Я почувствовал тошноту под коленками, но как-то все-таки сумел выйти. «Читайте! Только громко и членораздельно», – услышал я приказ майора Слуцкого, который в поэзии (это-то я уже тогда понимал) тянул на генерала.
Я начал. «Еще!» Я не понимал, что значит это «еще» – то ли Слуцкий хочет убедиться, что я полная бездарность, то ли оставляет мне последний шанс. «Еще».

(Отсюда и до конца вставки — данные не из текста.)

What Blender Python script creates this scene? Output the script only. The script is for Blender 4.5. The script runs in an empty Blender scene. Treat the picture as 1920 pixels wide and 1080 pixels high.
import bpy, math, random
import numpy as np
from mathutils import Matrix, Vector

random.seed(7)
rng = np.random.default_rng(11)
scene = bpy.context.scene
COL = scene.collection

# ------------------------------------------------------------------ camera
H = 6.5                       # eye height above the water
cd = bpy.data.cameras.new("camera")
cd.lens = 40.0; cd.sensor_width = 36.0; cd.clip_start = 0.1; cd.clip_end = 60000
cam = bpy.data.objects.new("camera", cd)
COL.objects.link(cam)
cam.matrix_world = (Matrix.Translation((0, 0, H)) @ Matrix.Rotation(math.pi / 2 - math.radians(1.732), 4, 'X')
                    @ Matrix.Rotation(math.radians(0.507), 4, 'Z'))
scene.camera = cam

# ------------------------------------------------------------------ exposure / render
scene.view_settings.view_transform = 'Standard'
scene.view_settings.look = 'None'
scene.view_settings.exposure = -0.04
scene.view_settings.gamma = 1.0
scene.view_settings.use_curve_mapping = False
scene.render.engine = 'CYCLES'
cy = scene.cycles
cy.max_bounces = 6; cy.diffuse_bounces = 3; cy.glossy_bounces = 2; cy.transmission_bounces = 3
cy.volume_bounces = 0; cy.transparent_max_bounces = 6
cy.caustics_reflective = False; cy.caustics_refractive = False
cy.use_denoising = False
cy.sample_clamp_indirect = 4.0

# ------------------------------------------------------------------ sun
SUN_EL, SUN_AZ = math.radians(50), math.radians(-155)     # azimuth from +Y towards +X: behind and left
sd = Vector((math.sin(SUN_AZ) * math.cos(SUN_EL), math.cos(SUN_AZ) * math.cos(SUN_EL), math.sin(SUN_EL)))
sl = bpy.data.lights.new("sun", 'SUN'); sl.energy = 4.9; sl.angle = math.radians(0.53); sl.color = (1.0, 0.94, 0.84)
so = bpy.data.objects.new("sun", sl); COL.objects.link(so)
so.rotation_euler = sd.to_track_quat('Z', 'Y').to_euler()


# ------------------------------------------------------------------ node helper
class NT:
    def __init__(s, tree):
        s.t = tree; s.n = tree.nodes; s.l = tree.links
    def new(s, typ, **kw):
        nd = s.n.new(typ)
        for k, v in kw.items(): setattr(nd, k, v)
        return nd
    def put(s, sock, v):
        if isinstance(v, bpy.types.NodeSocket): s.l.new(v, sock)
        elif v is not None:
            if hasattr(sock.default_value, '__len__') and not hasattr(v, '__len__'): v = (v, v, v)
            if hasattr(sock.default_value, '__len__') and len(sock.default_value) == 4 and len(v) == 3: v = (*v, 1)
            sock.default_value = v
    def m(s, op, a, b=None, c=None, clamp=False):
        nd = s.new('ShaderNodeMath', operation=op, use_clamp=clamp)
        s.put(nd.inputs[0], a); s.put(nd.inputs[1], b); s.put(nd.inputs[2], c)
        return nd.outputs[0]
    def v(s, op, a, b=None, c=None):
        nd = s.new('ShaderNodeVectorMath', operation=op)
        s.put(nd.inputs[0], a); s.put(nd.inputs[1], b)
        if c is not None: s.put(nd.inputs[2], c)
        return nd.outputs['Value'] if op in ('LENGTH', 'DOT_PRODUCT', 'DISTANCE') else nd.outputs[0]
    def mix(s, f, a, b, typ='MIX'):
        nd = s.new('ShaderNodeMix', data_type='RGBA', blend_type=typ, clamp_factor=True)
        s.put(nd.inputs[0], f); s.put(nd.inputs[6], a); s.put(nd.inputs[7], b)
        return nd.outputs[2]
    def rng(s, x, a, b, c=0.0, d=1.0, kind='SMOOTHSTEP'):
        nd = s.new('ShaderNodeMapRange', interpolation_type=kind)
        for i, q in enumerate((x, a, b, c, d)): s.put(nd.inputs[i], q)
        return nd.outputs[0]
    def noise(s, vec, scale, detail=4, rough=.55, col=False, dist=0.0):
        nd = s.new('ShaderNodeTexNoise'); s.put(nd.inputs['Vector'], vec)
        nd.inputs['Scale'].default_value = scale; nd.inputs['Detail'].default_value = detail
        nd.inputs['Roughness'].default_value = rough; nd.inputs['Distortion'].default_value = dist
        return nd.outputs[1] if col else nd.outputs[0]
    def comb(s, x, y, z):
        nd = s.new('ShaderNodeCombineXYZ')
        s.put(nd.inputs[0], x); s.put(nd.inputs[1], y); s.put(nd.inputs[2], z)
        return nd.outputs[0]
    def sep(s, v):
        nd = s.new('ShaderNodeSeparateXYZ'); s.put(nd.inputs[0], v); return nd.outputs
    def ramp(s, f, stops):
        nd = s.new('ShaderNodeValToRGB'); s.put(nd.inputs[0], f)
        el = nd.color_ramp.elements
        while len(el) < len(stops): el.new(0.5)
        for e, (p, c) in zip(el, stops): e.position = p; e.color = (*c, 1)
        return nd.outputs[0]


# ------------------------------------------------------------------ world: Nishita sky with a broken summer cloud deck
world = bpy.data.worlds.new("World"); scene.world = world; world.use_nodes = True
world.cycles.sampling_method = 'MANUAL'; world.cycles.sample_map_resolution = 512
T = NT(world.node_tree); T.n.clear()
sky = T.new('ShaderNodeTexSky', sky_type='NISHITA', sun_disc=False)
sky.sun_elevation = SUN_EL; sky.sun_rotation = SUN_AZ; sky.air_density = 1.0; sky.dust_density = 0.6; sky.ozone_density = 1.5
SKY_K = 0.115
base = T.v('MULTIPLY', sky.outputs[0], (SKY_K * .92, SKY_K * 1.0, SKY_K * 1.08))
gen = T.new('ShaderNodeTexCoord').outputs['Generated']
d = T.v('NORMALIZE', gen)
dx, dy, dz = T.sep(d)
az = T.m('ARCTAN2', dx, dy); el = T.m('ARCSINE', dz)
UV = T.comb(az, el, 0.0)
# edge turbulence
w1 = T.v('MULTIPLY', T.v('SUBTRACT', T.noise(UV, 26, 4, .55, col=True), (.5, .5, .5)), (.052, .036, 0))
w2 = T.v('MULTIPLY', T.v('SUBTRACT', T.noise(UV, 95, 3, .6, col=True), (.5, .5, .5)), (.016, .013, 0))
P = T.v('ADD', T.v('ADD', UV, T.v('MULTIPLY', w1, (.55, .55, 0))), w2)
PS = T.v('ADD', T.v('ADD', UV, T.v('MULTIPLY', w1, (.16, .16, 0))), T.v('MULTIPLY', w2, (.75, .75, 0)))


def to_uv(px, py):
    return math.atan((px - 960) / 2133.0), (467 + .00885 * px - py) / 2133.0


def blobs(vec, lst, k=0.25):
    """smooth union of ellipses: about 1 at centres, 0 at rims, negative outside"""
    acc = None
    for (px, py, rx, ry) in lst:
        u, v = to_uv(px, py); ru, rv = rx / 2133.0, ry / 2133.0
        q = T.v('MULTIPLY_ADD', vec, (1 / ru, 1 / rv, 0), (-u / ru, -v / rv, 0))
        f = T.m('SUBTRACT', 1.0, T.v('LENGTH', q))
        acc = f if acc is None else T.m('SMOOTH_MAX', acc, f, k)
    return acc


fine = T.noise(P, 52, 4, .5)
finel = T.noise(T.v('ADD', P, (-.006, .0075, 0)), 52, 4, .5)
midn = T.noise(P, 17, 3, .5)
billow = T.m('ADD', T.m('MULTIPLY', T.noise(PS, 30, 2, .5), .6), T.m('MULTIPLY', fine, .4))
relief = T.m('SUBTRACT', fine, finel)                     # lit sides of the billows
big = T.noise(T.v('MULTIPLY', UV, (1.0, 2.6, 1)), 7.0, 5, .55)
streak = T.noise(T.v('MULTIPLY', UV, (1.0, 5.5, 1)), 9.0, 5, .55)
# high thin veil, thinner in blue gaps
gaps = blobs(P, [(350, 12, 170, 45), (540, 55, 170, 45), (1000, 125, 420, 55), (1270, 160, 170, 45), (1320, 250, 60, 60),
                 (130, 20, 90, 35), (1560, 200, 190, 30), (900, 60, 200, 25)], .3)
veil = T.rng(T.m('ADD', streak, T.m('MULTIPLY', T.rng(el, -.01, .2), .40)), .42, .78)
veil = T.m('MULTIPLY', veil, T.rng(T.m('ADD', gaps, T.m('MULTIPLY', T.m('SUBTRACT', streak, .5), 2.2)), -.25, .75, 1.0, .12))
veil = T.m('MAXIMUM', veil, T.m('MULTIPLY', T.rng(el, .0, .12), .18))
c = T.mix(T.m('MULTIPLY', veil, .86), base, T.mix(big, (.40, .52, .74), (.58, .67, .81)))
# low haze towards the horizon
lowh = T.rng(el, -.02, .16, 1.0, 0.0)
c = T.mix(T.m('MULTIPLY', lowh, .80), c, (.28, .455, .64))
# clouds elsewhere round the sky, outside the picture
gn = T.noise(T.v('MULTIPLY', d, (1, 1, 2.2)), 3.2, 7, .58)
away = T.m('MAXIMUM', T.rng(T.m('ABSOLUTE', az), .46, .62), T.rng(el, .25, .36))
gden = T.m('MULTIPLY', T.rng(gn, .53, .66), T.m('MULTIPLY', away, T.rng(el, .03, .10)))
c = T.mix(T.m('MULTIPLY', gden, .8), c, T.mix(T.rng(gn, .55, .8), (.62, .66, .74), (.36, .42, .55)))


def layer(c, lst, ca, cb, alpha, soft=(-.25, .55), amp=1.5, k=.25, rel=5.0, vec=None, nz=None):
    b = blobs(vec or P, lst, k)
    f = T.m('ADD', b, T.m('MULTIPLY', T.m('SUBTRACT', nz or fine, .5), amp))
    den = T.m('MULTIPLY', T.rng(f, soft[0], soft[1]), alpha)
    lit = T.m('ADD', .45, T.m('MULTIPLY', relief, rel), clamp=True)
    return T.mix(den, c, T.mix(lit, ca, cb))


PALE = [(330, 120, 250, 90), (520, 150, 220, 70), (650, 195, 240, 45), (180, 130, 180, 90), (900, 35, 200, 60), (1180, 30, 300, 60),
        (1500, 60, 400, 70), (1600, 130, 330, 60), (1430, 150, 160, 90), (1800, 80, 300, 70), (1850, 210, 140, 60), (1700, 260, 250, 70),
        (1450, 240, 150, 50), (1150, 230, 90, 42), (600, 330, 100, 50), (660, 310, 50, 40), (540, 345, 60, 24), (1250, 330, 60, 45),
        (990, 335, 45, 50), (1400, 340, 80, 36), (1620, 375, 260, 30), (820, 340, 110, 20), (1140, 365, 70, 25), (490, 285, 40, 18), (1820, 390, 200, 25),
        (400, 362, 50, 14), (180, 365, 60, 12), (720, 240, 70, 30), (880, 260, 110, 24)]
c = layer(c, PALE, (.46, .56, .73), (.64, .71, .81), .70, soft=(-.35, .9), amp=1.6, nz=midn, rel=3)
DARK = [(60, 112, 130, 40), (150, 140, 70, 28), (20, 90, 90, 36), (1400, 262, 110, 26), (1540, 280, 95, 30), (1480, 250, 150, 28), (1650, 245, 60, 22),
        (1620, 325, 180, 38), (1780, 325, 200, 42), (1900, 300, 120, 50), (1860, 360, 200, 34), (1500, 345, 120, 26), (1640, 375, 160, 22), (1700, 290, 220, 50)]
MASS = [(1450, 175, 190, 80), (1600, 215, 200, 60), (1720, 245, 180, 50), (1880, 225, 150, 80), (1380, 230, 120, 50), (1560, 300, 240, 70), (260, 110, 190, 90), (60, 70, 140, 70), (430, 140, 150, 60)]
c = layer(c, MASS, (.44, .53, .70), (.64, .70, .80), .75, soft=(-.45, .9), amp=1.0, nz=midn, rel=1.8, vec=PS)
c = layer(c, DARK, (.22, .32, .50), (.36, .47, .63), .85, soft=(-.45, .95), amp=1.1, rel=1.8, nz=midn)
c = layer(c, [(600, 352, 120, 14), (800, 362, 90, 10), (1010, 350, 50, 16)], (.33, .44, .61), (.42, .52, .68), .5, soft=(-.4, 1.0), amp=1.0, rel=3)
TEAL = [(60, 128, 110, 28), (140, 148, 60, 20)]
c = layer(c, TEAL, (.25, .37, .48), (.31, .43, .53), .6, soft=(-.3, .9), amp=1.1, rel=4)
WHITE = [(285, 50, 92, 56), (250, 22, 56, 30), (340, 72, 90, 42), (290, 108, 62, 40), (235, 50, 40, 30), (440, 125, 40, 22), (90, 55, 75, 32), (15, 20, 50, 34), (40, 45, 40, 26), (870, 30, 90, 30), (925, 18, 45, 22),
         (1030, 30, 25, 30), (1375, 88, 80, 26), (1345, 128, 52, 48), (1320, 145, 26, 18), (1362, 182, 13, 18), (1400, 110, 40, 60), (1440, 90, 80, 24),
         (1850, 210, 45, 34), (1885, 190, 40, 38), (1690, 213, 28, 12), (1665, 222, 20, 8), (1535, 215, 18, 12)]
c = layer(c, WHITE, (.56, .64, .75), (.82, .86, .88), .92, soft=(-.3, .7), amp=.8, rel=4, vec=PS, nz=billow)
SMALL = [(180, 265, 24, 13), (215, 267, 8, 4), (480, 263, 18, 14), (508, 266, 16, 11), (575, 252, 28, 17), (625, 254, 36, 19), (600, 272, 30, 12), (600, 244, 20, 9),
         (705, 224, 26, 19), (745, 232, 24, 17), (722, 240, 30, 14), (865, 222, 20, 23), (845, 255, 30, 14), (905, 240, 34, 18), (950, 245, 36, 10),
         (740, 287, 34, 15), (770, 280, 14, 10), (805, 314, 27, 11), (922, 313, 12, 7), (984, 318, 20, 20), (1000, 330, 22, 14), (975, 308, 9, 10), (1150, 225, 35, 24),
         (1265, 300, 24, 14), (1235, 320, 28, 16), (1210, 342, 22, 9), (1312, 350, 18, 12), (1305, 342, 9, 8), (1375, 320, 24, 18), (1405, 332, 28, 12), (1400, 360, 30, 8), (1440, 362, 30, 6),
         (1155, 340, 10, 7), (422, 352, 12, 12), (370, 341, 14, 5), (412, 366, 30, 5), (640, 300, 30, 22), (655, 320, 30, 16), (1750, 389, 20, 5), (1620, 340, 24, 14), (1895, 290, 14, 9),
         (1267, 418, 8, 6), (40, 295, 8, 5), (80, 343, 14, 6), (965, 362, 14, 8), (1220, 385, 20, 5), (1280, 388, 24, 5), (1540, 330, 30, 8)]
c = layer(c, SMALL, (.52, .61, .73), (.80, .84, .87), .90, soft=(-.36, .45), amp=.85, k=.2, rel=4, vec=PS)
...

Наконец я отчитался, но оказалось, что мой отчет еще не кончен: Слуцкий стал задавать вопросы – и о родителях, и о цели приезда в Москву, и о родстве или «однофамильстве» с Велимиром Хлебниковым… Я отвечал так подробно, как хотел бы иметь возможность отвечать на Страшном суде. Но вот допрос окончился, и Борис Абрамович обратился к своему семинару – чтобы высказывали мнения об услышанном. На счастье, семинар одобрил мое существование в качестве стихотворца. Сам Слуцкий, выслушав всех, не сказал ни слова и предложил задавать ему вопросы – «только связанные с литературой».
Когда все завершилось, Борис Абрамович спросил, как мне понравилось занятие, и велел звонить по его домашнему телефону со странным дополнительным номером. А на следующее утро от ребят из «Комсомолки» я узнал, что Слуцкий продиктовал им вступительную статью к моим стихам. Боюсь, что долгое время потом никто не говорил о них ничего более существенного (только позднее – Рассадин)…
А потом я стал получать от Слуцкого приказы: прочитать то-то, отправить стихи туда-то. Оказывается, он ходил по журналам и «пропагандировал» меня, в сущности, нахального мальчишку из провинциального города.
Такая армейская детерминированность в литературе мне столь понравилась, что со звонками Борису Абрамовичу я начал явно перебирать. Однажды почувствовал некоторую отрывистость в его ответах и только спустя время узнал, что в те месяцы у него умирала горячо любимая жена Таня, которую он всеми силами пытался спасти.
До сих пор стыдно за те неуместные звонки.
А последний мой телефонный разговор со Слуцким был предельно лаконичен. Я знал, что он болеет и живет в Туле у брата, инженера-оружейника, но все-таки решил поздравить его с днем рождения. Слуцкий поблагодарил и, извинившись, сказал, что болен и ни с кем не общается.
Так закончилось и мое общение с одним из самых замечательных людей из тех, с кем посчастливилось встретиться, и, быть может, самым крупным поэтом, с которым меня свела благосклонная судьба.
Для молодых поэтов он был настоящим дядькой – в том понимании этого слова, которое существовало в девятнадцатом веке. Наверно и поэтому Давид Самойлов говорил мне, что я не его ученик, а ученик Слуцкого. Впрочем, говорил и о моей к нему эстетической близости.
Но первым настоящим поэтом, которого я увидел воочию, был все же не Слуцкий, а Аронов.
…Мы умеем не замечать. Даже замечательного не замечаем.
Рядом с нами жил, и не тихо, а в последние годы издавался, больше того – печатал свои стихи в своих же колонках одной из самых тиражных газет страны – «МК» – большой русский поэт, ни на кого не похожий, пронзительный, добрый и мудрый (да-да!), а мы…
Вроде бы и цензуры нет. Политической (в литературе). Зато никуда не деться от корпоративной, работающей по простенькому принципу военных самолетов: свой – чужой.
И вот результат: про него всерьез не писали критики, его имя ни разу не фигурировало ни в каких лонг-шорт-листах ни одной премии, его авторские вечера не проходили в Политехе. Хотя начинал он вместе с Беллой Ахмадулиной и Андреем Вознесенским. Он сам написал:
Отсвет имени на строчке
В сотни раз прекрасней слова.
Я ничем вам не помог, мои слова.
Чтобы вам не сгинуть снова,
Не пропасть поодиночке,
Друг за друга вы держитесь, как трава.
Не помог Александр Аронов «своим словам» – следовал завету блистательного Саади: имеющий в кармане мускус не кричит об этом на улицах – запах мускуса сам говорит о себе. То есть не делал из фактов своей судьбы и своего таланта скандалов (вполне возможных), общественных истерик (вполне мотивированных).